Dave Douglas has performed in enough of the 16 editions of the Vancouver International Jazz Festival that most old festival hands are stumped to name them all. The chronology of these performances parallels the arc of the trumpeter’s remarkable ascent. Tiny Bell Unit; initial encounters with Han Bennink; Charms of the Night Sky; his Quartet with Chris Potter; Sanctuary. Along the way, Douglas has collaborated with Vancouver musicians: several years ago, his playing was a main ingredient to the success of clarinetist Francois Houle’s John Carter tribute; more recently he was part of an improvising quartet with French reed player Louis Sclavis and two mainstays of the Vancouver creative music scene, cellist Peggy Lee and drummer Dylan van der Schyff. With Lee home with her and van der Schyff’s newly arrived second son, Curtis, bassist Barre Phillips was deputized for the reprise, topping a double bill with Tim Berne’s Hard Cell at the Vancouver East Cultural Center on June 29.
Neither Douglas nor Sclavis subscribe to the notion that improvised music must emerge from a gathering swirl of phonemes. Rather, they immediately throw out a line with a specific shape, tonal center and cultural reference, fully confident that the other will respond in kind. This proved to be an approach that Phillips thrived on, as it tapped his sure sense of counterpoint and timbral shading. With van der Schyff articulating the pulse of the music with subtle dancing rhythms, occasionally punctuated with bowed cymbals and hand-rubbed drum heads, the improvisations bypassed the initial fragmentary tentativeness that are often part and parcel of such encounters. Instead, their dialogues frequently had an idiomatic facet, usually introduced by Douglas, who, over the course of the set, summoned the blues and cried out Balkan melodies. Douglas also demonstrated a dependable feel for when to end an improvisation, which contributed to the crisp pace of the performance.
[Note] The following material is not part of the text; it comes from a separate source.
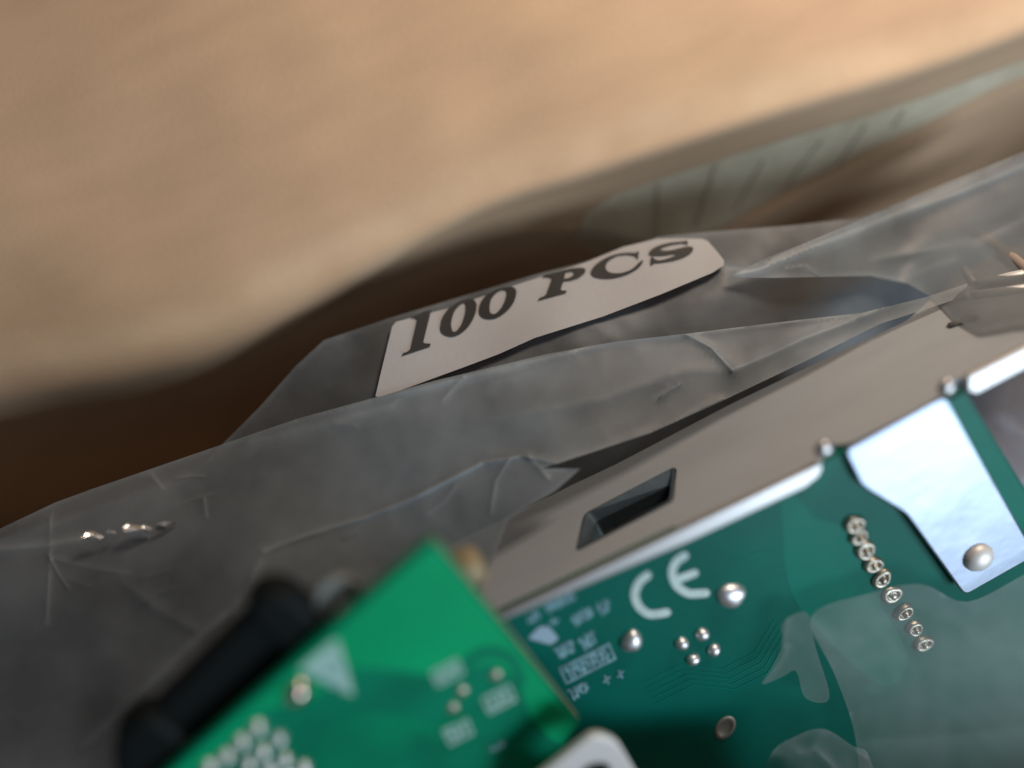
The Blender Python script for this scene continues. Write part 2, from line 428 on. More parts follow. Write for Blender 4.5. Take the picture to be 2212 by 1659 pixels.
# bracket plate with the port opening
plate_o = [(940, 1395), (1110, 1314), (1480, 1140), (1768, 1002), (1790, 962), (1835, 958), (2040, 852), (2060, 815), (2095, 818), (2300, 712), (2320, 470), (2140, 552), (2060, 600), (1960, 692), (1830, 752), (1580, 872), (1330, 1003), (1040, 1140), (900, 1205)]
port = [(1244, 1192), (1262, 1112), (1462, 1008), (1455, 1082)]
port_r = rounded(port, 10, 3)
plate = slab('bracket', [[pw(*p) for p in rounded(plate_o, 14, 3)], [pw(*p) for p in port_r]], WB, .0010, STEEL, card, .0002)
plate['label'] = 'grey steel bracket with a slanted port opening'
# flange: the bright lower lip of the bracket, lying on the board
fl = [(960, 1388), (1150, 1297), (1480, 1142), (1740, 1018), (1768, 1003), (1780, 1008), (1770, 1030), (1740, 1054), (1480, 1176), (1300, 1252), (1150, 1316), (960, 1397)]
slab('flange', [[pb(*p, .0016) for p in fl]], NB, .0013, BRIGHT, plate, .0003)
fl2 = [(2092, 816), (2300, 712), (2300, 752), (2110, 852), (2092, 846)]
slab('flange', [[pb(*p, .0016) for p in fl2]], NB, .0013, BRIGHT, plate, .0003)
for x, y in ((1778, 968), (2043, 835)):
    place('bend_relief', dome_mesh('relief', [(1.5, 0), (1.5, .5), (1.1, 1.0), (.4, 1.2)], 14), BRIGHT, plate, pb(x, y, .0012), NB)
# folded tab with its rivet, bent along a line
to = rounded([(1826, 975), (2043, 857), (2238, 1200), (2084, 1287), (2010, 1184), (1958, 1110), (1862, 1050)], 14, 4)
LT_ = R(45.0); NT = Vector((0, -math.cos(LT_), math.sin(LT_))); T0 = pb(1930, 915, .0018)
tab = slab('tab', [[on(p.x, p.y, T0, NT) for p in to]], NT, .0010, TABM, plate, .0003)
tab['label'] = 'bright folded tab riveted to the card'
HN = NB
place('rivet', dome_mesh('rivet', [(2.7, 0), (2.7, .5), (2.2, 1.2), (1.3, 1.7), (.4, 1.85)], 24), WHITEM, plate, on(2112, 1203, T0, NT), NT)
# port shell, recessed through the opening
cx = sum(p[0] for p in port)/4; cy = sum(p[1] for p in port)/4
def shrink(pl, k): return [Vector((cx+(p[0]-cx)*k, cy+(p[1]-cy)*k)) for p in pl]
def inner(kx, ky, ox, oy): return [Vector((cx+(p[0]-cx)*kx+ox, cy+(p[1]-cy)*ky+oy)) for p in port_r]
loops = [[pw(p.x, p.y, .0003) for p in shrink(port_r, .985)], [pw(p.x, p.y, .0003) for p in shrink(port_r, .93)], [pw(p.x, p.y, -.0016) for p in inner(.90, .84, 7, 3)], [pw(p.x, p.y, -.0080) for p in inner(.88, .82, 7, 3)]]
V, F = [], []
for l in loops: V += l
n_ = len(port_r)
for i in range(3):
    for j in range(n_): F.append((i*n_+j, i*n_+(j+1) % n_, (i+1)*n_+(j+1) % n_, (i+1)*n_+j))
F.append(tuple(range(3*n_, 4*n_)))
sh = put('port', mesh('port', V, F), SHELL, card, smooth=False); sh['label'] = 'metal port shell with a dark tongue'
tg = inner(.62, .46, 16, 8)
slab('tongue', [[pw(p.x, p.y, -.0022) for p in tg]], WB, .005, BLACK, sh, .0002)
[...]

Subsequently, the improvisations contained enough structural hooks and fireworks to trigger unusually thunderous ovations, which wags at the “Clutch” chalked up to “the Dave effect.”
The next night, the prodigious Douglas’ New Quintet made its Canadian premiere at the Vogue Theater. At first, the replacement of the Steinway grand piano in the opening set by the Potter Quartet’s Kevin Hayes with a Fender Rhodes during intermission caused a moan or two among the balcony diehards. When Uri Caine slid into reverb-rich block chords at the top of the set, however, it was obvious that Caine could distill a wealth of classical chops in running the voodoo down, much the way Chick Corea did for Miles Davis. His lush voicings, dazzling unisons and oddly syncopated asides repeatedly sent a chain reaction through Douglas’ blue-chip band, which was rounded out by bassist James Genus, drummer Clarence Penn (who displayed a harder edge than in his set with Potter) and saxophonist Yosvany Terry. The compositional brew spanned sprinting bop, Dukish blues and folkish lyricism, all of which Douglas twined together with his trademark erudition and charm. With the New Quintet, Douglas has both the band and the book for a long run on the festival circuit.
In their opening sets, Berne and Potter supported recent releases. In Berne’s case, that meant long, multisectioned pieces that entailed industrial strength grooves, angular notated passages and extended outward bound improvising. Yet, the close rapport between the altoist and keyboardist Craig Taborn and drummer Tom Rainey made Hard Cell one of the more compelling ensembles of the festival. They could easily steal the audience from a slacking headliner. Potter handed in a relatively polite set, but still managed to flex his considerable muscle as a tenor player. He also gave his cohorts plenty of solo space, which was particularly well used by bassist Scott Colley.